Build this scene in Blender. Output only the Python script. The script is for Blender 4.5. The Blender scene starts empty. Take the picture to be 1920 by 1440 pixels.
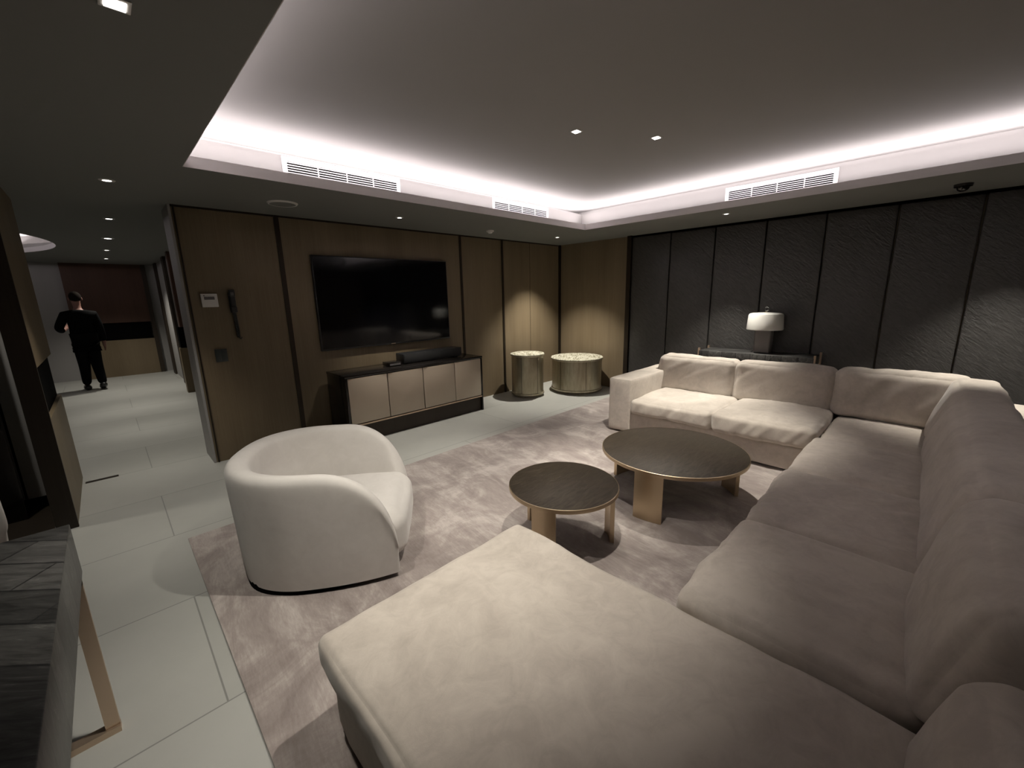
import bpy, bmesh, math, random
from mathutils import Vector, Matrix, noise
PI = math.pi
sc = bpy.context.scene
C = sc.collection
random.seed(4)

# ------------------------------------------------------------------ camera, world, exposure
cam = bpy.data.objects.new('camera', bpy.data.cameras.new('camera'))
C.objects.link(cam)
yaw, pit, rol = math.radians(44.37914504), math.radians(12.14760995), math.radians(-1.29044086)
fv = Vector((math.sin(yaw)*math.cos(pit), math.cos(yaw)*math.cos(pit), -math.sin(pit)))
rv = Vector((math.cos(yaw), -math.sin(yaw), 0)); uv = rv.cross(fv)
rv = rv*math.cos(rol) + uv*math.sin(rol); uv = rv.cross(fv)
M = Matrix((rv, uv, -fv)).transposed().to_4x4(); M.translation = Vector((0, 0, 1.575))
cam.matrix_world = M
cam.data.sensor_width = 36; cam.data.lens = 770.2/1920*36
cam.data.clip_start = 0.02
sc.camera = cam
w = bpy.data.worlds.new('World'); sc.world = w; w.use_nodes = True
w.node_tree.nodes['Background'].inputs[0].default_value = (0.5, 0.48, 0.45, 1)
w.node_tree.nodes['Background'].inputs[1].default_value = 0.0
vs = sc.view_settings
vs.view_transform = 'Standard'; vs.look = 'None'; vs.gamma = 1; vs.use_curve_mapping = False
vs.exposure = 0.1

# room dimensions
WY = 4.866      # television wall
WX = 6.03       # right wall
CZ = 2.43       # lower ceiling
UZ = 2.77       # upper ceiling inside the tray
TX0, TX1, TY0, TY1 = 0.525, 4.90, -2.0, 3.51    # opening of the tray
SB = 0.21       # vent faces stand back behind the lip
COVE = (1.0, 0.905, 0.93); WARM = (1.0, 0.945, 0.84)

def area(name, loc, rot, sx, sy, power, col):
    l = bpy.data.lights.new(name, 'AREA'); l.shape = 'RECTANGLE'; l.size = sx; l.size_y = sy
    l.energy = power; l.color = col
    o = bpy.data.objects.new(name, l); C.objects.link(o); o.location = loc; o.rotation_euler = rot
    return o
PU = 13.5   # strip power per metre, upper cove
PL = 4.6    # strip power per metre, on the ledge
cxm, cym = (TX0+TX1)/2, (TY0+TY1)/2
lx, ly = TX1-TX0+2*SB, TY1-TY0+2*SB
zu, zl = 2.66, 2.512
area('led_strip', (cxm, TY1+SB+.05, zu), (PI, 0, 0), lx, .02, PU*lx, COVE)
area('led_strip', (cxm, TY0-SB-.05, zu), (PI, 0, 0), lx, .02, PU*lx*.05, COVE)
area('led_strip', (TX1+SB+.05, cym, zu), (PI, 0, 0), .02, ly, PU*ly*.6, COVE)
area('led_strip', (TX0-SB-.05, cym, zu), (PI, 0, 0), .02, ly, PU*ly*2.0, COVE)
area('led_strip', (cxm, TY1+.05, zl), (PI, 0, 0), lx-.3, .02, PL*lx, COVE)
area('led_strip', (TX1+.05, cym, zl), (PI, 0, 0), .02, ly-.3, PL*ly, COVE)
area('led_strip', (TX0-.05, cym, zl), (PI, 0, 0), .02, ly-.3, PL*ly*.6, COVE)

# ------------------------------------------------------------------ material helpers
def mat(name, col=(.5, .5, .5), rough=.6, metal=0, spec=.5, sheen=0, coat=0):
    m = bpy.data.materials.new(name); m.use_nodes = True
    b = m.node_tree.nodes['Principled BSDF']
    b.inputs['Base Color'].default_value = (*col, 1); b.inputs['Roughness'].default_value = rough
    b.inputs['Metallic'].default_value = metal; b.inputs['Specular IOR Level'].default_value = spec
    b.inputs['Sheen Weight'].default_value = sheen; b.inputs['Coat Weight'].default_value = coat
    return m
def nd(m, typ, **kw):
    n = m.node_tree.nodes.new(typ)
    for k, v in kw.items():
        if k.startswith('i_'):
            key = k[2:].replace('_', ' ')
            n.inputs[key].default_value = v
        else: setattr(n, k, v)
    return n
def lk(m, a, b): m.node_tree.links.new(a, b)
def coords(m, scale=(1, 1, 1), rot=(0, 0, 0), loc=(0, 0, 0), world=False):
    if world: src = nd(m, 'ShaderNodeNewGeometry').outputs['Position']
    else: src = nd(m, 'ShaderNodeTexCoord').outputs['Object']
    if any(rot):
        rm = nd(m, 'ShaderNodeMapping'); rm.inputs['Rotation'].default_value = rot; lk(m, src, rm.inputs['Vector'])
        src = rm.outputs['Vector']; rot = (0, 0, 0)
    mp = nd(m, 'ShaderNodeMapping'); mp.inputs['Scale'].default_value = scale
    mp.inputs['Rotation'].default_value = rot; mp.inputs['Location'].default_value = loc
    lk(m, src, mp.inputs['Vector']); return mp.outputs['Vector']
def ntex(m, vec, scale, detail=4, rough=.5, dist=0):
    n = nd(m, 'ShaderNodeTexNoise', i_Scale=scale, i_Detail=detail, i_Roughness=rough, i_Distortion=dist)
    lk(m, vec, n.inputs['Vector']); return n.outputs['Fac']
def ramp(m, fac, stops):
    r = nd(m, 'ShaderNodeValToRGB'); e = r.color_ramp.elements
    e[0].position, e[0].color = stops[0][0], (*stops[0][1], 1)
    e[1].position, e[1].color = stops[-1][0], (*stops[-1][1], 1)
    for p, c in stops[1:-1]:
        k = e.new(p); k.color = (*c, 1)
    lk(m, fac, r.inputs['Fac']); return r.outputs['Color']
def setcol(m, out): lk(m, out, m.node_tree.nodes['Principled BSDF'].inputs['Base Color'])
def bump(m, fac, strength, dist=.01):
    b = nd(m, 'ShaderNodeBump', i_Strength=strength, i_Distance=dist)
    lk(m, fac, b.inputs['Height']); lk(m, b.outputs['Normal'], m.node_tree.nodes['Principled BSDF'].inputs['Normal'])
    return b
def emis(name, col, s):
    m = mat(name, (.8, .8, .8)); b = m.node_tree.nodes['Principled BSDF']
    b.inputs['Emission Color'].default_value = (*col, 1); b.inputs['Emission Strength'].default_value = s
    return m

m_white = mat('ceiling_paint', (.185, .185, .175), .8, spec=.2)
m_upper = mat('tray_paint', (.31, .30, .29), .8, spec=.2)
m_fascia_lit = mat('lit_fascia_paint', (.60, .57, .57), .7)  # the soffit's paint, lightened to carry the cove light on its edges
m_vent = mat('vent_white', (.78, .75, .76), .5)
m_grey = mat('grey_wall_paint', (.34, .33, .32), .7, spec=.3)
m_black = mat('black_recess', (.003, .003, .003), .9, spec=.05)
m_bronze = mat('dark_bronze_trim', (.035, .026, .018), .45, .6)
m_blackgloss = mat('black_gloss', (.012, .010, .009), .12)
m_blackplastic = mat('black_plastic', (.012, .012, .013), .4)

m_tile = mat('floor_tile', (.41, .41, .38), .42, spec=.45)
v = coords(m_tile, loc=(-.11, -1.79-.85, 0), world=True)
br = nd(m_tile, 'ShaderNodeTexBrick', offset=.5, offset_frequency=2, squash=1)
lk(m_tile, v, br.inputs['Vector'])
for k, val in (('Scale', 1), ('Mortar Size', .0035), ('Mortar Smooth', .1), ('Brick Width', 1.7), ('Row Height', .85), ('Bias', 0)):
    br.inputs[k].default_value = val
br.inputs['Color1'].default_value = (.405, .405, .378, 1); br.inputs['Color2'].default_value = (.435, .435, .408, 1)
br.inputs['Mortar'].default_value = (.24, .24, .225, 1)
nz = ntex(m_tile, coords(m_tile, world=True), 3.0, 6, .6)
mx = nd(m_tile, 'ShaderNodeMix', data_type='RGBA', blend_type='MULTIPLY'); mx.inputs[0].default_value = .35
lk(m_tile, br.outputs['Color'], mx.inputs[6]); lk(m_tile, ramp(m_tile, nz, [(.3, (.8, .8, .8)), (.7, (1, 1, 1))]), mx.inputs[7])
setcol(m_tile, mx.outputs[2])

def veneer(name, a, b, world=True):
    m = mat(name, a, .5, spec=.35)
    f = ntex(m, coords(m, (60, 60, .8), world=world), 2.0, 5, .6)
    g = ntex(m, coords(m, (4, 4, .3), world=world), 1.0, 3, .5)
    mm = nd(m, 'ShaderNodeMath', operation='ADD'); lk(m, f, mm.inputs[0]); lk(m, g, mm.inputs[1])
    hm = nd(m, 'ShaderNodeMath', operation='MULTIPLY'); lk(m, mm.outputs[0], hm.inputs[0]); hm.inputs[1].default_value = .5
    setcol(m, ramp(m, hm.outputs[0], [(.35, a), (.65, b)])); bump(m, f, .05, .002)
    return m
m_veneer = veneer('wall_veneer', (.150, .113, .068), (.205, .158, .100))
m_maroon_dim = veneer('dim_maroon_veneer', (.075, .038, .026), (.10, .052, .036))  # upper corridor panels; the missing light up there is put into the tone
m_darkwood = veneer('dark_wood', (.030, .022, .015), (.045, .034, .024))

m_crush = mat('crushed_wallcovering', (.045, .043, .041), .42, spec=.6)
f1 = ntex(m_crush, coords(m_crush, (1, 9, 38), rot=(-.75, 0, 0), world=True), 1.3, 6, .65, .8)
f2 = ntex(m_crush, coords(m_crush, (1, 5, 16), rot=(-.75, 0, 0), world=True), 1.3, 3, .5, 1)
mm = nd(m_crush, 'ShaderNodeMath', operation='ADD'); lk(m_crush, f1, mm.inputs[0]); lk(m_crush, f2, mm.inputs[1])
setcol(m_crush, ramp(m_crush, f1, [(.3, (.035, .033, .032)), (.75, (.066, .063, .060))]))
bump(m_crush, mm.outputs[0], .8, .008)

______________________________

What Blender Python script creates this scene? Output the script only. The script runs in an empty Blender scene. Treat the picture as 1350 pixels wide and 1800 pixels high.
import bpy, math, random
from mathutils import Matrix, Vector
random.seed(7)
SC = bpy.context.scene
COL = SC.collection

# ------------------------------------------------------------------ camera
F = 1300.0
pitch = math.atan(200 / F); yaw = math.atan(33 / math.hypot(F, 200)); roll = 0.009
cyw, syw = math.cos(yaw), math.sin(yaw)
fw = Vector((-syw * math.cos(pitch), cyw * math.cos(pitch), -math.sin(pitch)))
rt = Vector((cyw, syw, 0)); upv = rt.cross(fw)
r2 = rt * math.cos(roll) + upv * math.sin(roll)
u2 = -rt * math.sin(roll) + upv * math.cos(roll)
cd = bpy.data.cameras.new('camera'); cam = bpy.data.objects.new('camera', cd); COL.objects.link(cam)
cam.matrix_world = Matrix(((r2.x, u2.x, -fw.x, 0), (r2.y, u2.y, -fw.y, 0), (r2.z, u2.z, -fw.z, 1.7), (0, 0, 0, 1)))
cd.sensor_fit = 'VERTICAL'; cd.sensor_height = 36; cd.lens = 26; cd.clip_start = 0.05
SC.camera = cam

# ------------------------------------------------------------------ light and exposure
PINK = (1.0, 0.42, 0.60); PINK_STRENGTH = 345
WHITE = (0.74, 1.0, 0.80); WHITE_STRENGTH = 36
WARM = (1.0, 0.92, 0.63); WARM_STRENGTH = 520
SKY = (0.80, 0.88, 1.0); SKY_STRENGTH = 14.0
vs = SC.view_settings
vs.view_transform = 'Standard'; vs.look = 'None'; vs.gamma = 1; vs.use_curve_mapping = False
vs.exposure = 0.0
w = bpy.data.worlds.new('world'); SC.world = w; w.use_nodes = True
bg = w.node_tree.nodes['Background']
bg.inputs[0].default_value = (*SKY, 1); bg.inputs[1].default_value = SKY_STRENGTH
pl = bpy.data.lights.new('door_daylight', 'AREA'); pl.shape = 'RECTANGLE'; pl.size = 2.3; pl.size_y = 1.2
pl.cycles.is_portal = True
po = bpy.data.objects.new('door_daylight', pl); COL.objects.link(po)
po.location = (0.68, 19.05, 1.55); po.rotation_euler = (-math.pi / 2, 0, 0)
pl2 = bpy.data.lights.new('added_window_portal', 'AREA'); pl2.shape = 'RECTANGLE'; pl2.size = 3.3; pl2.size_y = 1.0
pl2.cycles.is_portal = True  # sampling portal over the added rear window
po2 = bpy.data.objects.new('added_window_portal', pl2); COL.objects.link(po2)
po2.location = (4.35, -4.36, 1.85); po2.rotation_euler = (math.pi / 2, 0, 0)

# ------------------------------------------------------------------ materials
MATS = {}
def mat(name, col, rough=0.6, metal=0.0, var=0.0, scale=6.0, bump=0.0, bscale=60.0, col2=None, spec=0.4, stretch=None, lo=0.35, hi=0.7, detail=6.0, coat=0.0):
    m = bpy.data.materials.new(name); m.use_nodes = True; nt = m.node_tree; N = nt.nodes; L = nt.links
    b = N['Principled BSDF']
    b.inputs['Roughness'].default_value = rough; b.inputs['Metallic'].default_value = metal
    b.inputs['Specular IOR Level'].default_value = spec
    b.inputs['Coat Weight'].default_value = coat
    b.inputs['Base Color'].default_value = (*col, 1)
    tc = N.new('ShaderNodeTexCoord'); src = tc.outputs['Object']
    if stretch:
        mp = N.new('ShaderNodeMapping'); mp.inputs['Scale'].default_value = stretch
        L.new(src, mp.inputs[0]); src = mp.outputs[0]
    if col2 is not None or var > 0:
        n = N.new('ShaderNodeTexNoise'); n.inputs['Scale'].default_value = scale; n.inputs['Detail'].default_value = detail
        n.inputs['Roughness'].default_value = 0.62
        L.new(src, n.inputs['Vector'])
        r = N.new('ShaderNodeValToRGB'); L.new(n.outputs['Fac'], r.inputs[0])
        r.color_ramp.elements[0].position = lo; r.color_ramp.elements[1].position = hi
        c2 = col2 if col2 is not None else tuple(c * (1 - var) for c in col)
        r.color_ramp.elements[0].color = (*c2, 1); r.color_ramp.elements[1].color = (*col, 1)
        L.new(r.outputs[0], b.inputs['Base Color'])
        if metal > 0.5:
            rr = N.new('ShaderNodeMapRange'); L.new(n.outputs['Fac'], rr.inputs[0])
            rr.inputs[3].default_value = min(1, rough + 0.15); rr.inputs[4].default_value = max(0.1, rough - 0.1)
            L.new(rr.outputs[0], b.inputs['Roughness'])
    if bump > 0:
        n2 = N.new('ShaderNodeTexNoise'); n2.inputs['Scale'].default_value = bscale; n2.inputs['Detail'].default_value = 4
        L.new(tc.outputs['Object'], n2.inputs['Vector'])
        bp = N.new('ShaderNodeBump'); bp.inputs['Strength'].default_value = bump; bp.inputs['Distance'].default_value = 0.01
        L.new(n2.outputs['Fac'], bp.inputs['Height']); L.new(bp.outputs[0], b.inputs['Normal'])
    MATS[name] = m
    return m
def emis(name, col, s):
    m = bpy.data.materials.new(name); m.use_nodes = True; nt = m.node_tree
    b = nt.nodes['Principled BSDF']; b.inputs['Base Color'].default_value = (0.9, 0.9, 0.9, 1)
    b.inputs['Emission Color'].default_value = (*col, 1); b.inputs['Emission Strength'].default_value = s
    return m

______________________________

Keep to the lines above from the line with "Build this scene" to the line with "random.seed(4)", and set down exactly those, inclusive, with nothing else and every picture left out.

Build this scene in Blender. Output only the Python script. The script is for Blender 4.5. The Blender scene starts empty. Take the picture to be 1920 by 1440 pixels.
import bpy, bmesh, math, random
from mathutils import Vector, Matrix, noise
PI = math.pi
sc = bpy.context.scene
C = sc.collection
random.seed(4)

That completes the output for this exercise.